SREC: Proactive Self-Remedy of Energy-Constrained UAV-Based Networks via Deep Reinforcement Learning

Abstract

Energy-aware control for multiple unmanned aerial vehicles (UAVs) is one of the major research interests in UAV based networking. Yet few existing works have focused on how the network should react around the timing when the UAV lineup is changed. In this work, we study proactive self-remedy of energy-constrained UAV networks when one or more UAVs are short of energy and about to quit for charging. We target at an energy-aware optimal UAV control policy which proactively relocates the UAVs when any UAV is about to quit the network, rather than passively dispatches the remaining UAVs after the quit. Specifically, a deep reinforcement learning (DRL)-based self remedy approach, named SREC-DRL, is proposed to maximize the accumulated user satisfaction scores for a certain period within which at least one UAV will quit the network.
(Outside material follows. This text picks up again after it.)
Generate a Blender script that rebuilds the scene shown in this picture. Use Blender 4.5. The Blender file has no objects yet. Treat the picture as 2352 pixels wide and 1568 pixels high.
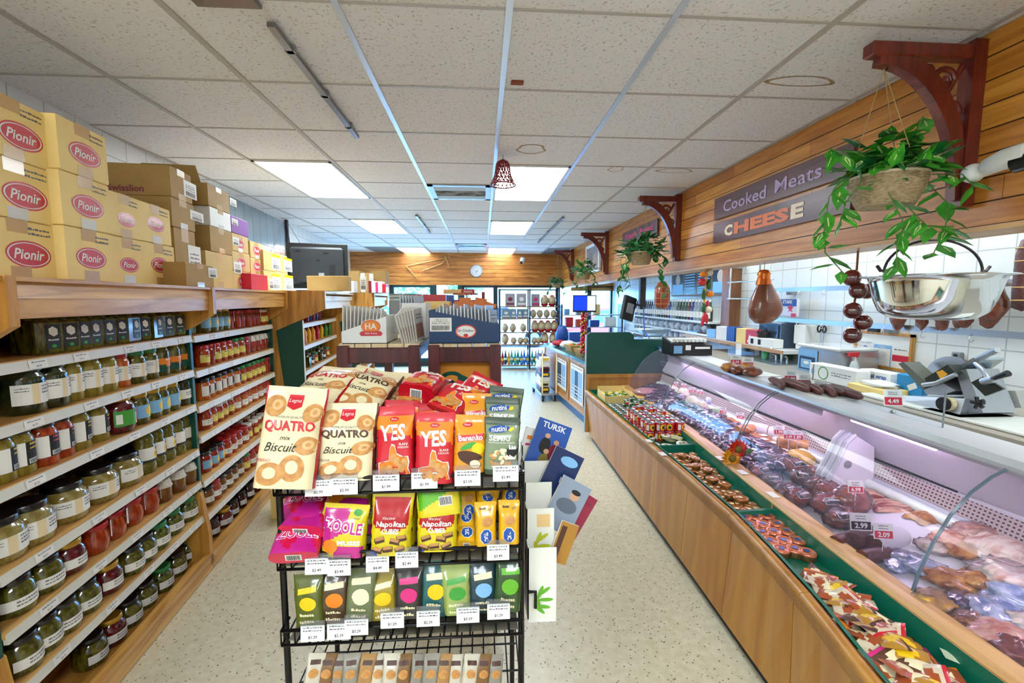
import bpy, math, random
from mathutils import Vector, Matrix, noise
sc = bpy.context.scene
COL = sc.collection
PI = math.pi
rnd = random.Random(7)
# ---------------------------------------------------------------- camera
PITCH, YAW, FPX, CAMH = 0.0943, 0.0666, 1018.0, 1.5
cam = bpy.data.objects.new('camera', bpy.data.cameras.new('camera'))
COL.objects.link(cam)
cam.location = (0, 0, CAMH)
cam.rotation_euler = (PI / 2 - PITCH, 0, -YAW)
cam.data.sensor_width = 36.0
cam.data.lens = 36.0 * FPX / 2352.0
cam.data.clip_start = 0.05
sc.camera = cam
# ---------------------------------------------------------------- daylight and exposure
sc.view_settings.view_transform = 'Standard'
sc.view_settings.look = 'None'
sc.view_settings.gamma = 1.0
sc.view_settings.use_curve_mapping = False
sc.view_settings.exposure = 0.6
wd = bpy.data.worlds.new('daylight'); sc.world = wd; wd.use_nodes = True
wn = wd.node_tree.nodes; wl = wd.node_tree.links
bg = wn['Background']
bg.inputs['Color'].default_value = (0.2, 0.5, 1.0, 1)
bg.inputs['Strength'].default_value = 15.0
sun = bpy.data.objects.new('sun', bpy.data.lights.new('sun', 'SUN')); COL.objects.link(sun)
sun.data.energy = 2.5; sun.data.angle = 0.02
sun.rotation_euler = (math.radians(38), 0, math.radians(15))
LAMP = 14.0          # ceiling panels
CASELAMP = 20.0     # fluorescent tube in the deli case
# ---------------------------------------------------------------- helpers
def V(*a): return Vector(a)
_cy, _sy, _cp, _sp = math.cos(YAW), math.sin(YAW), math.cos(PITCH), math.sin(PITCH)
CD = V(_sy * _cp, _cy * _cp, -_sp); CR = V(_cy, -_sy, 0); CU = CR.cross(CD); CO = V(0, 0, CAMH)
def at(px, py, x=None, y=None, z=None):
    v = CD + CR * ((px - 1176) / FPX) - CU * ((py - 784) / FPX)
    if x is not None: k = x / v.x
    elif y is not None: k = y / v.y
    else: k = (z - CAMH) / v.z
    return CO + v * k
def pj(p):
    q = Vector(p) - CO; z = q.dot(CD)
    return 1176 + FPX * q.dot(CR) / z, 784 - FPX * q.dot(CU) / z
def lin(h):
    if isinstance(h, (tuple, list)): return (h[0], h[1], h[2], 1)
    h = h.lstrip('#'); c = [int(h[i:i + 2], 16) / 255 for i in (0, 2, 4)]
    return tuple(x / 12.92 if x < .04045 else ((x + .055) / 1.055) ** 2.4 for x in c) + (1,)
MATS = {}
def mat(name, col, rough=.5, metal=0.0, coat=0.0, col2=None, scale=20, stretch=(1, 1, 1), ramp=(.35, .65), detail=3, bump=0, bscale=None, emit=0, spec=.5, sub=0):
    if name in MATS: return MATS[name]
    m = bpy.data.materials.new(name); m.use_nodes = True; MATS[name] = m
    n = m.node_tree.nodes; l = m.node_tree.links; b = n['Principled BSDF']
    b.inputs['Base Color'].default_value = lin(col); b.inputs['Roughness'].default_value = rough
    b.inputs['Metallic'].default_value = metal; b.inputs['Coat Weight'].default_value = coat
    b.inputs['Specular IOR Level'].default_value = spec; b.inputs['Coat Roughness'].default_value = .06
    if emit:
        b.inputs['Emission Color'].default_value = lin(col); b.inputs['Emission Strength'].default_value = emit
    if col2 or bump:
        tc = n.new('ShaderNodeTexCoord'); mp = n.new('ShaderNodeMapping'); mp.inputs['Scale'].default_value = stretch
        l.new(tc.outputs['Object'], mp.inputs['Vector'])
    if col2:
        t = n.new('ShaderNodeTexNoise'); t.inputs['Scale'].default_value = scale; t.inputs['Detail'].default_value = detail
        l.new(mp.outputs[0], t.inputs['Vector'])
        r = n.new('ShaderNodeValToRGB'); l.new(t.outputs['Fac'], r.inputs['Fac'])
        e = r.color_ramp.elements; e[0].position = ramp[0]; e[1].position = ramp[1]; e[0].color = lin(col); e[1].color = lin(col2)
        l.new(r.outputs['Color'], b.inputs['Base Color'])
    if bump:
        t2 = n.new('ShaderNodeTexNoise'); t2.inputs['Scale'].default_value = bscale or scale; t2.inputs['Detail'].default_value = 2
        l.new(mp.outputs[0], t2.inputs['Vector'])
        bp = n.new('ShaderNodeBump'); bp.inputs['Strength'].default_value = bump; bp.inputs['Distance'].default_value = .01
        l.new(t2.outputs['Fac'], bp.inputs['Height']); l.new(bp.outputs['Normal'], b.inputs['Normal'])
    return m
def clear(name, tint=(1, 1, 1), gloss=.12, rough=.02, haze=0.0, hcol=(.9, .9, 1)):
    if name in MATS: return MATS[name]
    m = bpy.data.materials.new(name); m.use_nodes = True; MATS[name] = m
    n = m.node_tree.nodes; l = m.node_tree.links; n.clear()
    o = n.new('ShaderNodeOutputMaterial'); t = n.new('ShaderNodeBsdfTransparent'); t.inputs['Color'].default_value = tint + (1,)
    g = n.new('ShaderNodeBsdfGlossy'); g.inputs['Roughness'].default_value = rough
    lw = n.new('ShaderNodeLayerWeight'); lw.inputs['Blend'].default_value = gloss
    mx = n.new('ShaderNodeMixShader'); l.new(lw.outputs['Fresnel'], mx.inputs[0]); l.new(t.outputs[0], mx.inputs[1]); l.new(g.outputs[0], mx.inputs[2])
    out = mx
    if haze:
        d = n.new('ShaderNodeBsdfDiffuse'); d.inputs['Color'].default_value = hcol + (1,)
        m2 = n.new('ShaderNodeMixShader'); m2.inputs[0].default_value = haze
        l.new(mx.outputs[0], m2.inputs[1]); l.new(d.outputs[0], m2.inputs[2]); out = m2
    l.new(out.outputs[0], o.inputs['Surface'])
    return m
def wood(name, c1, c2, axis=0, rough=.4, coat=.15, scale=3.0, c3=None):
    """long grain along the given object axis"""
    if name in MATS: return MATS[name]
    m = bpy.data.materials.new(name); m.use_nodes = True; MATS[name] = m
    n = m.node_tree.nodes; l = m.node_tree.links; b = n['Principled BSDF']
    tc = n.new('ShaderNodeTexCoord'); mp = n.new('ShaderNodeMapping')
    s = [9.0, 9.0, 9.0]; s[axis] = .8; mp.inputs['Scale'].default_value = s
    l.new(tc.outputs['Object'], mp.inputs['Vector'])
    t = n.new('ShaderNodeTexNoise'); t.inputs['Scale'].default_value = scale; t.inputs['Detail'].default_value = 6; t.inputs['Distortion'].default_value = .7
    l.new(mp.outputs[0], t.inputs['Vector'])
    r = n.new('ShaderNodeValToRGB'); l.new(t.outputs['Fac'], r.inputs['Fac'])
    e = r.color_ramp.elements; e[0].position = .36; e[1].position = .62; e[0].color = lin(c1); e[1].color = lin(c2)
    if c3: k = e.new(.5); k.color = lin(c3)
    l.new(r.outputs['Color'], b.inputs['Base Color'])
    b.inputs['Roughness'].default_value = rough; b.inputs['Coat Weight'].default_value = coat; b.inputs['Coat Roughness'].default_value = .2
    return m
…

To handle the continuous state and action space in the problem, the state-of-the-art algorithm of the actor-critic DRL, i.e., deep deterministic policy gradient (DDPG), is applied with better convergence stability. Numerical results demonstrate that compared with the passive reaction method, the proposed SREC-DRL approach shows a 12.12% gain in accumulative user satisfaction score during the remedy period.